Administered by Foreign
Agricultural Resource Management Services (F.A.R.M.S.), the Seasonal
Agricultural Worker Program (SAWP) links approximately 15,000 requests for
farms this growing season.
Not only does the 46-year-old
program provide a long list of benefits to the workers and the farmers, but
also it creates two Canadian jobs in the agrifood industry for every worker
employed through SAWP at Ontario agricultural operations, says Ken Forth,
president of F.A.R.M.S.
“Governments and agricultural
organizations around the world are looking at this program as a model,” Forth says. “For decades, this program has provided
Ontario
farmers a steady source of reliable labour as a supplement to local labour. At
the same time it gives the seasonal workers well-paying employment, benefits
and educational opportunities not available at home.”
Seasonal workers employed at Ontario farm operations
through SAWP:
- Sign
contracts that guarantee them all the protections and benefits that Canadian
workers receive, including WSIB, certain EI benefits and provincial health care
coverage. - Receive
an hourly wage rate set by Human Resources & Skills Development Canada.The
hourly rate is not less than the provincial minimum wage rate or the local
prevailing rate paid to Canadians doing the same job, whichever is greatest. - Earn
up to five times more than they could in their own countries, which enables
them to support their families, educate their children and buy and operate
businesses and farms in their own countries.

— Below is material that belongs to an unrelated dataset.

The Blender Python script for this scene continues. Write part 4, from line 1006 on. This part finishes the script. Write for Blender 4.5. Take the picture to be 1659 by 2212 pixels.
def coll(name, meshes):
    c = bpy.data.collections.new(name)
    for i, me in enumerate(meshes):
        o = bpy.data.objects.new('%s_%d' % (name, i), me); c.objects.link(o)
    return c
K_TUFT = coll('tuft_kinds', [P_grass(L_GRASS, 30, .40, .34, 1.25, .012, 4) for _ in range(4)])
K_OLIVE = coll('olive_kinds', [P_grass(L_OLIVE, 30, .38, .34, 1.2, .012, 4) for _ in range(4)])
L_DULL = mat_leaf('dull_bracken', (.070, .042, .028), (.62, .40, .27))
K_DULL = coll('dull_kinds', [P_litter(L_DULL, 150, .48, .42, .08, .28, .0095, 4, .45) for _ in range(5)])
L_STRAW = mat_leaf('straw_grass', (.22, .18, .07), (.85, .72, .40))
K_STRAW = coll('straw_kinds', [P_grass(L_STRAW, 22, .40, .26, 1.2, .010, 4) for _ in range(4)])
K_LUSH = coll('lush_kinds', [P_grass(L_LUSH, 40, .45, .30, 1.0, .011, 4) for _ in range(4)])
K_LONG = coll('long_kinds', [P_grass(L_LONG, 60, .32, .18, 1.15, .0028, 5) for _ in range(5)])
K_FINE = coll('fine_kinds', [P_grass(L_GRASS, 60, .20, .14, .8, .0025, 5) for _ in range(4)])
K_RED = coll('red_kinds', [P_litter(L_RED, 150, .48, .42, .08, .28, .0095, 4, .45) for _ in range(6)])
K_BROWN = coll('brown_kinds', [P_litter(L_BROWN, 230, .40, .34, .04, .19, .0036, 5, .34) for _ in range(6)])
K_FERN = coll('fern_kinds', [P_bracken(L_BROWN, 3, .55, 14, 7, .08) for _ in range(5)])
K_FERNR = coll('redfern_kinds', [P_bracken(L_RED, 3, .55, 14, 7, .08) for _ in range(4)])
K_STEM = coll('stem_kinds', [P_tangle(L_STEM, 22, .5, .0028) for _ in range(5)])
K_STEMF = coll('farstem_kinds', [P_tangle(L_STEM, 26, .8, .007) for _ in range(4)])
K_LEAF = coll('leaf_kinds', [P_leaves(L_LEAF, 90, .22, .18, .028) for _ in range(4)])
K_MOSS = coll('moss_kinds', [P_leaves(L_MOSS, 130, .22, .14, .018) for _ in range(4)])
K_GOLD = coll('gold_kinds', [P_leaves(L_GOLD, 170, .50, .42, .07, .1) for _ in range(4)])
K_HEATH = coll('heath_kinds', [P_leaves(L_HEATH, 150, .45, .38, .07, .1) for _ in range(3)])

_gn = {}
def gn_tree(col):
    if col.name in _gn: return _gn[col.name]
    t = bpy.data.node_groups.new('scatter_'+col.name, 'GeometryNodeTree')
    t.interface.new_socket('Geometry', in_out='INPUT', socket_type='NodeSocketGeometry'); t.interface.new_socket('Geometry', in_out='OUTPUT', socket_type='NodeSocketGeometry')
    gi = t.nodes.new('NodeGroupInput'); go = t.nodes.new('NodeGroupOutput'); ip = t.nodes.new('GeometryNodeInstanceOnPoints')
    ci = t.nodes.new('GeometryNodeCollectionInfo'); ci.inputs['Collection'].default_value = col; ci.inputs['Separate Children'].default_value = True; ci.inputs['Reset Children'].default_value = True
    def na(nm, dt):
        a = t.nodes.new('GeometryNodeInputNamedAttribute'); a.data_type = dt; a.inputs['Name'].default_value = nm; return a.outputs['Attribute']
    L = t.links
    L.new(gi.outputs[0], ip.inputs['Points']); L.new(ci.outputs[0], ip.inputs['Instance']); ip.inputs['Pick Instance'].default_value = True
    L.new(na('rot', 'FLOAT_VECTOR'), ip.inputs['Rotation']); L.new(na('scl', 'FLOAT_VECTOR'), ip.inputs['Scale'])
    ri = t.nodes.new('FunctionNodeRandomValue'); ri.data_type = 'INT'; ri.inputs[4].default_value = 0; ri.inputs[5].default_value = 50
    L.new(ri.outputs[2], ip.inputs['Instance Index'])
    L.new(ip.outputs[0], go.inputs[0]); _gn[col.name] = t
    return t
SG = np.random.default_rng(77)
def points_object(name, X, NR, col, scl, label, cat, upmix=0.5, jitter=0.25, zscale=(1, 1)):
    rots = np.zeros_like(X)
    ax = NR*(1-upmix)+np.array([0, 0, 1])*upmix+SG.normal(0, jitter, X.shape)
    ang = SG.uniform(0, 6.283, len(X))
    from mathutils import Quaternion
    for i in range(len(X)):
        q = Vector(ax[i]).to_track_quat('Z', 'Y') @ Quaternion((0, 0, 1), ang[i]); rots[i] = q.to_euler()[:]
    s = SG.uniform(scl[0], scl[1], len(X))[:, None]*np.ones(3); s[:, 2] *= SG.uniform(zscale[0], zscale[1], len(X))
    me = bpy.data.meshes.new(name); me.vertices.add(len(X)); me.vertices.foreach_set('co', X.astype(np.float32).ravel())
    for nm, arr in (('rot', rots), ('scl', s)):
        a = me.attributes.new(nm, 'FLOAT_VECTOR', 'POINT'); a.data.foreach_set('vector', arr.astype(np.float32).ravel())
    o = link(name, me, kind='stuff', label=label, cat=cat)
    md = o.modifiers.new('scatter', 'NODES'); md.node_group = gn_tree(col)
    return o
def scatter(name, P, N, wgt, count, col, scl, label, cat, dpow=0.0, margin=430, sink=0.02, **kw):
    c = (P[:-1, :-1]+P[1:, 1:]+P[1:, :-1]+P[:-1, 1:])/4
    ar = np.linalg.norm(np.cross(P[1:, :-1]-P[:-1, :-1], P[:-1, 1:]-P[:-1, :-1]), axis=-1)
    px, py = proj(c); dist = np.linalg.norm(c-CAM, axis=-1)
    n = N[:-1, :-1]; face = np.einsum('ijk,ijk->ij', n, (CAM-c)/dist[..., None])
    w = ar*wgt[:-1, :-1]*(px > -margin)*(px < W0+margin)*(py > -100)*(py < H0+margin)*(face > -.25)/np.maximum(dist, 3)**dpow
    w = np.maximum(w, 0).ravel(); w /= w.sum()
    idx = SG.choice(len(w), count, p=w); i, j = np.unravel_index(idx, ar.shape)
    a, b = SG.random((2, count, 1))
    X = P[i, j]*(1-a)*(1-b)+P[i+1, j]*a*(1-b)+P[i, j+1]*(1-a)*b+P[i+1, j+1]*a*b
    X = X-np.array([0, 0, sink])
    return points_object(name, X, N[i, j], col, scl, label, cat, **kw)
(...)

Farmers have also realized great
benefits from the program for more than 40 years, enabling them to hire staff
that would otherwise be extremely challenging to find because of the ongoing
shortage of suitable and available local Canadian workers.
“Ontario
farmers pay the highest farm worker wages in North America and face intense
competition from low-wage competitors,” Forth
says. “Without this program, many Ontario
farmers simply couldn’t continue to grow fruits and vegetables. They’d stop
growing altogether or move into less labour-intensive crops.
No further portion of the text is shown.